Do you plan to cook a cat this Fourth of July? How about grilling a canary? Maybe you’ll slather some barbecue sauce on a dog’s ribs and serve them with watermelon and corn on the cob? It sounds sick, I know, but it really isn’t much different from celebrating the holiday by eating cows, pigs, chickens and other animals, who can feel pain, love, joy and sadness, just as cats, birds and dogs can.
The euphemistic names given to many animal-derived foods—hamburgers and hot dogs, for example—belie what they really are: the flesh of sentient animals who were killed in violent, bloody ways. But why balk at the notion of a cat kebab or a barbecued dog if we don’t have a problem with throwing a chicken kebab or a hot dog on the grill?
After all, eating a “hot dog” is no less perverse than eating a dog. So why is it “acceptable” to eat some animals but not others?
Many Americans will be pondering this question over the holiday weekend because PETA members in cities across the Midwest will be barbecuing “dogs.” The “dogs” are just props, of course, but hopefully they will give meat-eaters some food for thought.
Animals who are commonly killed for food may not be as familiar to us as the dogs and cats we live with, but they’re sentient individuals with unique personalities. They form friendships and they love their families, just as our animal companions do.

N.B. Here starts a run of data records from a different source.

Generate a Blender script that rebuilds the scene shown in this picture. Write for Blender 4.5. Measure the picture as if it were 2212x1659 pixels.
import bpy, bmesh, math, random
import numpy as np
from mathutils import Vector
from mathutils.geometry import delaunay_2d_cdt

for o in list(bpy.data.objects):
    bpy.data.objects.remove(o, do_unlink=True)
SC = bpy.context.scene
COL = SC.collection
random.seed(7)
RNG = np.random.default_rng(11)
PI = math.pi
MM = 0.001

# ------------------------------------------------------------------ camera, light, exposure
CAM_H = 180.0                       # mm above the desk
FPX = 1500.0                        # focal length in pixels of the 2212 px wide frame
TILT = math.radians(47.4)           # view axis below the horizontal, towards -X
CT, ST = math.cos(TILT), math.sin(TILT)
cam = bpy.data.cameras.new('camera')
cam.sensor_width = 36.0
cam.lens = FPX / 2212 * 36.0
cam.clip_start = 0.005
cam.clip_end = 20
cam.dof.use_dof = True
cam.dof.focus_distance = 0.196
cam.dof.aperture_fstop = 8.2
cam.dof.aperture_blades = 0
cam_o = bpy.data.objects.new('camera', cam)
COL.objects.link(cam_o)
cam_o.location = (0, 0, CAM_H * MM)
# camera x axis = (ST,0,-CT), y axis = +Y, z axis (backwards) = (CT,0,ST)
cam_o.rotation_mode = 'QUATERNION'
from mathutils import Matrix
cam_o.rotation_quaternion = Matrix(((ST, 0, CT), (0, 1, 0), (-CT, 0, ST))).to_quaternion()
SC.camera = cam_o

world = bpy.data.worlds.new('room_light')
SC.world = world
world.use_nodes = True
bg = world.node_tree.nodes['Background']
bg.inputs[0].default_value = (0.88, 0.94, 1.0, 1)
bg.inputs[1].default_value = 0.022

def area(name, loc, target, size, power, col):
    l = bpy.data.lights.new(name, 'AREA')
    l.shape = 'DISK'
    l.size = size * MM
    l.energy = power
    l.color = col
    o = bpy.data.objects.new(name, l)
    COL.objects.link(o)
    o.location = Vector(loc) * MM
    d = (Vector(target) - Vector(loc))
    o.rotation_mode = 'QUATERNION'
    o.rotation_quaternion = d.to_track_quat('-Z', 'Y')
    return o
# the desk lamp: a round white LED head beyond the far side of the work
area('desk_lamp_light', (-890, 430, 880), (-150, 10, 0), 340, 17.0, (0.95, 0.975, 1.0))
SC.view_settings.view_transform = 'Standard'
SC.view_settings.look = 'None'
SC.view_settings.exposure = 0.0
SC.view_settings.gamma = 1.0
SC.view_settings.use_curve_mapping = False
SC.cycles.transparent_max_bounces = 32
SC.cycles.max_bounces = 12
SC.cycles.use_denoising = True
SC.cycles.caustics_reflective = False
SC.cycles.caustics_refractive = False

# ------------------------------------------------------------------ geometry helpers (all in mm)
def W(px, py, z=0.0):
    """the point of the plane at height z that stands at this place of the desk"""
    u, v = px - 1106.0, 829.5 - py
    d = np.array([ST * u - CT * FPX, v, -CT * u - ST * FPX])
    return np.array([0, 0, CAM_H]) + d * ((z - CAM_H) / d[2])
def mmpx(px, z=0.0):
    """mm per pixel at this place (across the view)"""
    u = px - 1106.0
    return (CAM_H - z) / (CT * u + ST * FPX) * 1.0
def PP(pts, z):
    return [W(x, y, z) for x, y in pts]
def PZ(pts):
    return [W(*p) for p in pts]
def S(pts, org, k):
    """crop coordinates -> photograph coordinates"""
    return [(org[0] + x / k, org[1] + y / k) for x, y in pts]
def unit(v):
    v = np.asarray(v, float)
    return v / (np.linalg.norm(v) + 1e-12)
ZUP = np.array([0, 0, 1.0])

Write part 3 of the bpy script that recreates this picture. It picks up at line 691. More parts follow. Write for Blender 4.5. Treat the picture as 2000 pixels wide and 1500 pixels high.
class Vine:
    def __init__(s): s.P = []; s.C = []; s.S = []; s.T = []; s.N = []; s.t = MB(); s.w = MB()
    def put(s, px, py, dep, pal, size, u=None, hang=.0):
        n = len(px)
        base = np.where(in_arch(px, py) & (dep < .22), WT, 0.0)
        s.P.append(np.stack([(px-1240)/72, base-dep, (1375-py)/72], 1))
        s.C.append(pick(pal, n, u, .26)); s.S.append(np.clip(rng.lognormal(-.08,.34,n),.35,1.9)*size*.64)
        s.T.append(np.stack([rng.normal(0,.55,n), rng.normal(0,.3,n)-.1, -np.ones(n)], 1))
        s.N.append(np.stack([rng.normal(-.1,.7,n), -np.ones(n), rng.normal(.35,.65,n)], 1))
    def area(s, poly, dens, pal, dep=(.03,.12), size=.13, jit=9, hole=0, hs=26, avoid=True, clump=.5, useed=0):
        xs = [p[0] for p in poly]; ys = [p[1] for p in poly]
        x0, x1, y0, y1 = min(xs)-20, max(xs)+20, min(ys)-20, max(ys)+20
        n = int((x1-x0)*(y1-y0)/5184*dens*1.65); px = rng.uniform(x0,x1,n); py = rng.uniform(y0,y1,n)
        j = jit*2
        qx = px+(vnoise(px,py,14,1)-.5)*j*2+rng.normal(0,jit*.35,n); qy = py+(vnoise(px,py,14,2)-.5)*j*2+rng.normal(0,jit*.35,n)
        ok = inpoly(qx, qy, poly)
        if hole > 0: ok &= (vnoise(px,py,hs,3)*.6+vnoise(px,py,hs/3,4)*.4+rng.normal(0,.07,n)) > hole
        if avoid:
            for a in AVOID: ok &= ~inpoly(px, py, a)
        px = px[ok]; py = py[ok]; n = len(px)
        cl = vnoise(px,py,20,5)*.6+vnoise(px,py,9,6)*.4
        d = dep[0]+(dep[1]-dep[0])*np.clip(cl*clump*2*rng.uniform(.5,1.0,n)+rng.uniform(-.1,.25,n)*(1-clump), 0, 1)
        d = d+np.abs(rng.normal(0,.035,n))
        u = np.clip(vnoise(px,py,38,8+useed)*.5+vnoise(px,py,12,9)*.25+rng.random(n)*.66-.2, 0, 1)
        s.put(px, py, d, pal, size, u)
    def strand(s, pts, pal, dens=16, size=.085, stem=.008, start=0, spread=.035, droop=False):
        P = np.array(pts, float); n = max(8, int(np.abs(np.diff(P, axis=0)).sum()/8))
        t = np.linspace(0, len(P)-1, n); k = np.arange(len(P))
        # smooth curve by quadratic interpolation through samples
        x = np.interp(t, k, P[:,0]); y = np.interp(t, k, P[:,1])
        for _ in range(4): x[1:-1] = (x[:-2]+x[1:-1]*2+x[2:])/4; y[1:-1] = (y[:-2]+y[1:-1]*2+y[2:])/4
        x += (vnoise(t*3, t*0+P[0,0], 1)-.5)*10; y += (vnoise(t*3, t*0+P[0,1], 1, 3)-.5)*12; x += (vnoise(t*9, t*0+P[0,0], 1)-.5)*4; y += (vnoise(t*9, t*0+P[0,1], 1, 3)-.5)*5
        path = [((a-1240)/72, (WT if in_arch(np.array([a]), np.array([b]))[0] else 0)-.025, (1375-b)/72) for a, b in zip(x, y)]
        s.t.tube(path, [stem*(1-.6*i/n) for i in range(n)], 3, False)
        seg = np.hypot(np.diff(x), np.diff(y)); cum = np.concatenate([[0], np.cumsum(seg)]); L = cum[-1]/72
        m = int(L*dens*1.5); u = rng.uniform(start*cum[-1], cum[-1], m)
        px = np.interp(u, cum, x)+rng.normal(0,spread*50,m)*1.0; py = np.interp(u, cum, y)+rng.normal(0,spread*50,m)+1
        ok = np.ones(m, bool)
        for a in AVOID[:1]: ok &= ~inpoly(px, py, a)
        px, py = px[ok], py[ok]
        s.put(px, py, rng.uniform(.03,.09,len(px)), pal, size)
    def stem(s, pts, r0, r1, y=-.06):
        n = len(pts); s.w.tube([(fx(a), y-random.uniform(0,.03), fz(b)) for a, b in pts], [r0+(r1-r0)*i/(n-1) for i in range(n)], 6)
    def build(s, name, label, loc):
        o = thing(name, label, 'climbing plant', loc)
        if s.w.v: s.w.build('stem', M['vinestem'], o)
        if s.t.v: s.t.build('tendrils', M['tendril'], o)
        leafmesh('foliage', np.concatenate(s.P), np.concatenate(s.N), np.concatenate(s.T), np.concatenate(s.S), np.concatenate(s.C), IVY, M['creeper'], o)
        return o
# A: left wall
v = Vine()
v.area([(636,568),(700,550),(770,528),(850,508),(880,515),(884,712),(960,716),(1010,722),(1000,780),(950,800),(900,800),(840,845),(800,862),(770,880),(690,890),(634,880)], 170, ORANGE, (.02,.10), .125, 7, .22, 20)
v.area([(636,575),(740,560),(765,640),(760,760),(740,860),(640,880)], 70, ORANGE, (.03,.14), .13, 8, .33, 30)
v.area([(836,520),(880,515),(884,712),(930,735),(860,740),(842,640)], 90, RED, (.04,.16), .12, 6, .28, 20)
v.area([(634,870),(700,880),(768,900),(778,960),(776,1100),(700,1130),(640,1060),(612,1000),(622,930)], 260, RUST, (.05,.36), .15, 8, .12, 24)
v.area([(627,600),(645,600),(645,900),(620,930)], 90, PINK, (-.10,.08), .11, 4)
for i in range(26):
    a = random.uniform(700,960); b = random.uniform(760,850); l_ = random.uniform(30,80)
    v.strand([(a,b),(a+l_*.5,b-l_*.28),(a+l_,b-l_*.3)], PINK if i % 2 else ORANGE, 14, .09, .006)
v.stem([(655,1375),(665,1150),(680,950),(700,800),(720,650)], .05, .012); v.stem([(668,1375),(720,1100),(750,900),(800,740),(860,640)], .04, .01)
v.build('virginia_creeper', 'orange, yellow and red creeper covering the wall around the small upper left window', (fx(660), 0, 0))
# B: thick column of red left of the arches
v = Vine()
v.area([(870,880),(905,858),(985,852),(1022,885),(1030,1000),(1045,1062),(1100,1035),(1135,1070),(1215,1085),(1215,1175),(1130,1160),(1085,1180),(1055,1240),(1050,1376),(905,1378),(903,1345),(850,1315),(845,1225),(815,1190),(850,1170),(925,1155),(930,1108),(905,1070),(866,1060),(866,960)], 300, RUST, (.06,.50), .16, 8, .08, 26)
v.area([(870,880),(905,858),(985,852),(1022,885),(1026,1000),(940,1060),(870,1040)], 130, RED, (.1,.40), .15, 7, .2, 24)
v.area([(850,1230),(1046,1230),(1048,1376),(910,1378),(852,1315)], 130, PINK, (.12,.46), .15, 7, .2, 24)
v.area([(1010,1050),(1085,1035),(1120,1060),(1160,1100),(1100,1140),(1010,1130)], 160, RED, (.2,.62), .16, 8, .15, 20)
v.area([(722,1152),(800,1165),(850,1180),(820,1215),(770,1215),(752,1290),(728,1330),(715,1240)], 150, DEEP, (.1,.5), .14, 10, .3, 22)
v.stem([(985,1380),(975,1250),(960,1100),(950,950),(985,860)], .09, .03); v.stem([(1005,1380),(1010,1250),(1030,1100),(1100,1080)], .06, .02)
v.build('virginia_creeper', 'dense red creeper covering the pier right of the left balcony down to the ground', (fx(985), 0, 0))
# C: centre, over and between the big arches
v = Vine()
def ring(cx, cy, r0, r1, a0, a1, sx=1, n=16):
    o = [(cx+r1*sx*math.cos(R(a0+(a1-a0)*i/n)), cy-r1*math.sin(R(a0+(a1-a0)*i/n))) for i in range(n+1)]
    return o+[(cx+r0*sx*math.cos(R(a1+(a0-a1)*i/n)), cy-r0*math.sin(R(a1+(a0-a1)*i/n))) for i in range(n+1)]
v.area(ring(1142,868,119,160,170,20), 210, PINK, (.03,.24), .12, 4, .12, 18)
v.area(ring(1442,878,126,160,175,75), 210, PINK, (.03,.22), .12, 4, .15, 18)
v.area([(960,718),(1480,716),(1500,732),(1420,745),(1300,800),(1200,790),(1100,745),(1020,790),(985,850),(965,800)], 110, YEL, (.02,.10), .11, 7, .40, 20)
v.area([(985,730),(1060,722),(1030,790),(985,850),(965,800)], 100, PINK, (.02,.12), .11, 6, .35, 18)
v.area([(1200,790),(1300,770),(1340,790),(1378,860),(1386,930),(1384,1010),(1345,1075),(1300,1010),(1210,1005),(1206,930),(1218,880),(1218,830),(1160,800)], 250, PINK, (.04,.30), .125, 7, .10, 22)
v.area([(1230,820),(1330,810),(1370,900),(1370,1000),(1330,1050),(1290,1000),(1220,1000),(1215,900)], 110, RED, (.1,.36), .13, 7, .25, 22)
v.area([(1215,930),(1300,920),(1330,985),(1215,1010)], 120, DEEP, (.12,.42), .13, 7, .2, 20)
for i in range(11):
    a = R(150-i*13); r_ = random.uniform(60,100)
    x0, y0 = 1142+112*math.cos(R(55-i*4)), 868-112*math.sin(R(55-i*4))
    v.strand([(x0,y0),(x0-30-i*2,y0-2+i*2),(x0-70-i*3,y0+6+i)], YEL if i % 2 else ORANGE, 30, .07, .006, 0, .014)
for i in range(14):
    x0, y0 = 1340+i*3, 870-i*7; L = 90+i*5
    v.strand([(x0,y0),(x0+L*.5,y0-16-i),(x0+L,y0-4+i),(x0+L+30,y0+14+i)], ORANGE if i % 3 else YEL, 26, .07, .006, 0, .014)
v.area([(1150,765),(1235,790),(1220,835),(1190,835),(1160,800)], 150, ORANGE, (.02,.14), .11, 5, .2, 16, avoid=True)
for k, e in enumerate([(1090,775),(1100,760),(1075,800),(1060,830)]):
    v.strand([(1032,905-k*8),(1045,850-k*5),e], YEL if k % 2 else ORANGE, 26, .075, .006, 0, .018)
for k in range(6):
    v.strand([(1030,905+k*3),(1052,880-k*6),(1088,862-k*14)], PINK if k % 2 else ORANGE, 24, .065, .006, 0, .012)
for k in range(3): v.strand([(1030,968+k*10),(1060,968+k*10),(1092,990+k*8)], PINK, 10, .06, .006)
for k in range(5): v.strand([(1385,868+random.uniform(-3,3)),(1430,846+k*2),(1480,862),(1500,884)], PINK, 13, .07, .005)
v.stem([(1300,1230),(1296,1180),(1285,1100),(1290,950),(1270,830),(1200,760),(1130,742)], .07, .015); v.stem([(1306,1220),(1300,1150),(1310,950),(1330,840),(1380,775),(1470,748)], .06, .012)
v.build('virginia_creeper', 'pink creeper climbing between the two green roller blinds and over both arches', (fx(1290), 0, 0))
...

When hens aren’t imprisoned in factory farms, they lovingly tend to their eggs and “talk” to the chicks who are still inside, waiting to hatch. Piglets run to their mothers’ voices, and mother pigs “sing” to their young while nursing. On dairy farms, grieving mother cows bellow and frantically search for their babies long after they’ve been sold for veal or beef.
It’s speciesism—a form of discrimination based on nothing more than species—to claim that certain animals deserve compassion and empathy, while others do not. Decent people realize that blacks shouldn’t be enslaved by whites, that women are just as capable as men, and that children shouldn’t be mistreated regardless of their citizenship status. So why is it so hard to acknowledge that cows, chickens and pigs don’t belong on a barbecue any more than dogs and cats do?
PETA wants everyone to give a thought to what (or rather, whom) they eat and the fact that eating one animal is no different from eating another. Seeing a fake Fido being cooked medium-rare might be just the thing to open people’s eyes to the cognitive dissonance of “loving” some animals while eating others. And it’s a message that has life-or-death consequences for billions of animals worldwide.
Right now, chickens are being shackled upside down, their throats are being slit, and many are being scalded and dismembered while they’re still conscious. Pregnant pigs are being confined to gestation crates so small that they can’t take a single step in any direction. Cows are being branded with hot irons, their horns are being cut or burned off, and the males are being castrated—all without any painkillers. These animals endure all this suffering just so people can eat a burger or a piece of cheese.
This July 4, please think of them, and declare your independence from meat and other animal-based foods. Today, there are endless tasty vegan options to enjoy instead, such as Atlas Monroe’s Vegan Apple Wood Fired Ribs, marinated vegetable kebabs, Beyond Burgers, and faux BBQ chicken. And if a grilled dog actually does make your mouth water, try a veggie dog.